Charles wrote:

> Actually, I do have a comment or two  :). 

Good ! :-)

> It looks like your ISP's
> DHCP server is not allowing you to renew a lease, but instead is
> giving you a new lease with the same IP.  This is strange behavior,
> and is what's causing your problem...as far as dhclient is concerned,
> it's lease renewal was rejected (the first DHCPREQUEST and the
> DHCPNAK, above), so it had to ask for a completely new lease (the
> second DHCPDISCOVER, and the DHCPOFFER, DHCPREQUEST, and DHCPACK,
> above).

Very interesting!

> I'd wager a guess that your ISP is lacking a bit in the "clue"
> department...have you had any other problems with them?  I suppose it
> could also be wacky behavior by a windows DHCP server...they tend to
> have other "not quite correct" observed behavior, like spitting the
> DHCP broadcast packets out *EVERY* interface...it's not correct
> behavior, but if you're not watching the traffic on the wire, you
> wouldn't necessarily know it's happening.  Do you know if your ISP is
> an NT or unix shop?

I have no idea whether my ISP is Unix or Windows, but I'm not sure I 
want to mess with them and help them fix their DHCP. My ISP 
swbell.net is Southwestern Bell. They have contracted with Prodigy 
for new DSL users, who have to use PPPOE. I have DHCP service 
grandfathered. My IP stayed constant for most of the entire time I 
have had DSL until about a year ago, when their dhclient server 
broke. When they fixed it, for a day or so I had new IPs, and then it 
stabilized and has not changed in the last year. I like having a more-
or-less fixed IP. 

As I said earlier, it is a "poor man's static IP".  Since I have the 
domain name fractint.org, and have www.fractint.org hosted by a 
friend,  I have asked the administrator of  the fractint.org host to 
make tim.fractint.org to point to my IP. Since he doesn't have an 
automated way for me to update that IP, this only works because it 
rarely changes.
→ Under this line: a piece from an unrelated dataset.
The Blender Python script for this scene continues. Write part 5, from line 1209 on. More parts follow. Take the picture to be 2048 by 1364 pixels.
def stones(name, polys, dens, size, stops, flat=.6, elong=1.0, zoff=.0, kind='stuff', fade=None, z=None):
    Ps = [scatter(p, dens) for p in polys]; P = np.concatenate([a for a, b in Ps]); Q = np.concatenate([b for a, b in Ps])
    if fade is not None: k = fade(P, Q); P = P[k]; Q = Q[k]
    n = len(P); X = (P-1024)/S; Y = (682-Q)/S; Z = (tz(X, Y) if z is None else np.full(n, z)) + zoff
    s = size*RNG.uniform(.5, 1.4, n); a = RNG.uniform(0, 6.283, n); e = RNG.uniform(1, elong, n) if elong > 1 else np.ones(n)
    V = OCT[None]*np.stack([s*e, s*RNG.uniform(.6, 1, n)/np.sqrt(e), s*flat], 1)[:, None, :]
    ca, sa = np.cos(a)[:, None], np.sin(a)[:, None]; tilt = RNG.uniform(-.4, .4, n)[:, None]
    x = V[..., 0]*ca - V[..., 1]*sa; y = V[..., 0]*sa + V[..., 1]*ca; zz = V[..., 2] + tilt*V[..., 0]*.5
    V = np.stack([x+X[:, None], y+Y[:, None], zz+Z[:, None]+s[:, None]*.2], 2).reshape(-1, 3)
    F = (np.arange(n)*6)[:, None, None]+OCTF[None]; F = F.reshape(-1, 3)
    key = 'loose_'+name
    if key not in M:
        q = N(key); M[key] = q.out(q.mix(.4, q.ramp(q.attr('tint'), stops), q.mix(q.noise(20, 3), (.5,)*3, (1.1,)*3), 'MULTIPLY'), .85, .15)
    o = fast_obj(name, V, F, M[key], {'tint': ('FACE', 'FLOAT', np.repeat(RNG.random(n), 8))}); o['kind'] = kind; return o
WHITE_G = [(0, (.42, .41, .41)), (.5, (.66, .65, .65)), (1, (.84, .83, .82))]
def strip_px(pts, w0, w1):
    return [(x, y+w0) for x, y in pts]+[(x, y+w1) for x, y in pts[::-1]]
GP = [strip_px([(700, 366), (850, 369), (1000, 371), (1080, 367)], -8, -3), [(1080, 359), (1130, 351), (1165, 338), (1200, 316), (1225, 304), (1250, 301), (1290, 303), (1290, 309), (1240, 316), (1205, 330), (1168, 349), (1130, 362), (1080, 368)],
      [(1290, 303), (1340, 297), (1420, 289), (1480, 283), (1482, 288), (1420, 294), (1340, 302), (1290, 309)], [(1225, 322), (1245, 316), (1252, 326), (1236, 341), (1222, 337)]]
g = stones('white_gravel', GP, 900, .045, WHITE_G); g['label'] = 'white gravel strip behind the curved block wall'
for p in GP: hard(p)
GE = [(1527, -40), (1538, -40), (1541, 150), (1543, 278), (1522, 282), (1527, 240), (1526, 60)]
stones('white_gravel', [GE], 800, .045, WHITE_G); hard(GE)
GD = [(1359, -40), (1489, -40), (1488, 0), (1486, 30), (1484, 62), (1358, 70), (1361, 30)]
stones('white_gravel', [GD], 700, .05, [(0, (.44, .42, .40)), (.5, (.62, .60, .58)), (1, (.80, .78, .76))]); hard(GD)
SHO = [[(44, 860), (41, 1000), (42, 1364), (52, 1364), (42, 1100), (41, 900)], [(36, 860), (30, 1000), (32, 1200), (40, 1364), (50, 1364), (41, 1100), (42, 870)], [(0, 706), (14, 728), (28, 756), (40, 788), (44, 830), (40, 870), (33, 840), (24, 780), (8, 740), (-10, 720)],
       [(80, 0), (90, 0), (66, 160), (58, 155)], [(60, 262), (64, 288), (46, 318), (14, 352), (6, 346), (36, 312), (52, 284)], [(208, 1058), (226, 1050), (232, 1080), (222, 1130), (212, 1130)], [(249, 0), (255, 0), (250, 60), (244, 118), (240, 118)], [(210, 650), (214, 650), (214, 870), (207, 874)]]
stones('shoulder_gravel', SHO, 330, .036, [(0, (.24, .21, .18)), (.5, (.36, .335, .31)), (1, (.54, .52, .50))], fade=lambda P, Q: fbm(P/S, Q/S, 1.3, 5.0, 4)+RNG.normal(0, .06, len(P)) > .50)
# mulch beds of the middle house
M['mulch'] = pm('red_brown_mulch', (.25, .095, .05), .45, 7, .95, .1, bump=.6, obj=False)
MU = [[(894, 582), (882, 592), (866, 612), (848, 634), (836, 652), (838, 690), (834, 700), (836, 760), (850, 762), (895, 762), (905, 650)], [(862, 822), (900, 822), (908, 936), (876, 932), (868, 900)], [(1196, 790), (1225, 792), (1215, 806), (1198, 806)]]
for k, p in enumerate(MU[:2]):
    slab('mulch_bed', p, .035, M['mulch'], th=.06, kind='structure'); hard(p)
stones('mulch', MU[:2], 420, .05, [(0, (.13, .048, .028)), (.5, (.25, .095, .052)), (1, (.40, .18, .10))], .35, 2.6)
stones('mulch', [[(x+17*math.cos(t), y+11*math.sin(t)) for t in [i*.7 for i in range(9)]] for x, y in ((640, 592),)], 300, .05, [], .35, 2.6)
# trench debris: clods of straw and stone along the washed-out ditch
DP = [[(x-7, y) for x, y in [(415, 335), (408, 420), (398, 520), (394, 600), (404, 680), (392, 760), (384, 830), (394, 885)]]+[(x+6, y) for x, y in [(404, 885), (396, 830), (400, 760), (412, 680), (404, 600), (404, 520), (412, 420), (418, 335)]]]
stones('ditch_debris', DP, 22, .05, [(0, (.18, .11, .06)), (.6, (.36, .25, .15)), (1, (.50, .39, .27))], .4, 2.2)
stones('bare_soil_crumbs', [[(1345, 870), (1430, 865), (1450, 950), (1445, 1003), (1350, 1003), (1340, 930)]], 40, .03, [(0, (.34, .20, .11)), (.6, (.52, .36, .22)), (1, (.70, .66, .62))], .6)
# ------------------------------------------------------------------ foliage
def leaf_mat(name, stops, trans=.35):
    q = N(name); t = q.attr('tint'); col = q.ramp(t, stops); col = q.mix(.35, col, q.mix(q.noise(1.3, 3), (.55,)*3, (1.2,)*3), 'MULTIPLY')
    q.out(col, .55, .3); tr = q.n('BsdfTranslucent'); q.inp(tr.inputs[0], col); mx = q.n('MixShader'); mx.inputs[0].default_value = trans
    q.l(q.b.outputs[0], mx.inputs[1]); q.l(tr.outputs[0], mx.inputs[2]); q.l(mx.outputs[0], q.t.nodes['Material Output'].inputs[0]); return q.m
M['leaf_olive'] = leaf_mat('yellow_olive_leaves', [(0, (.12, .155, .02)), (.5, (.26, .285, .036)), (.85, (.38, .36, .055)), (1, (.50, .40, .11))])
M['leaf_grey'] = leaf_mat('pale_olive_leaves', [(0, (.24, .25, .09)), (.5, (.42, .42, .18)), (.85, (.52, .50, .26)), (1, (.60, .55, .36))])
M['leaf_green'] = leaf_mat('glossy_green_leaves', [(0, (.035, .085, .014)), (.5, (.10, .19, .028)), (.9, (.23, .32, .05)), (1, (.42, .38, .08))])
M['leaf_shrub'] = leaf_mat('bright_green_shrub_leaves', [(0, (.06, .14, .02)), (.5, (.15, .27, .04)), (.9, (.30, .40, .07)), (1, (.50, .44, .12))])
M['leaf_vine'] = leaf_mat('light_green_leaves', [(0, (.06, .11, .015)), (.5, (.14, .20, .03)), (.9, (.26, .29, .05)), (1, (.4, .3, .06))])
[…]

I have only had to ask him to change it once in more 
than two years :-)

However the behavior you mentioned does make a problem with seawall 
as we have discussed. From what you are describing, if my ISP's DHCP 
server were working right, the seawall problem of the network 
reloading, and hence requiring a seawall restart, would not happen. 
But my adding the "seawall restart" line in dhclient-exit-hooks makes 
everything OK. I think I will let sleeping dogs lie, unless you can 
see any way my ISP having the right DHCP behavior would help me.

Thanks, looks like I can tell Tom Eastep there is not really a 
Dachstein/Seawall issue after all.

In another message I asked folks to report how their DHCLIENT setup 
works. We'll see if the behavior I reported is unique to me or not.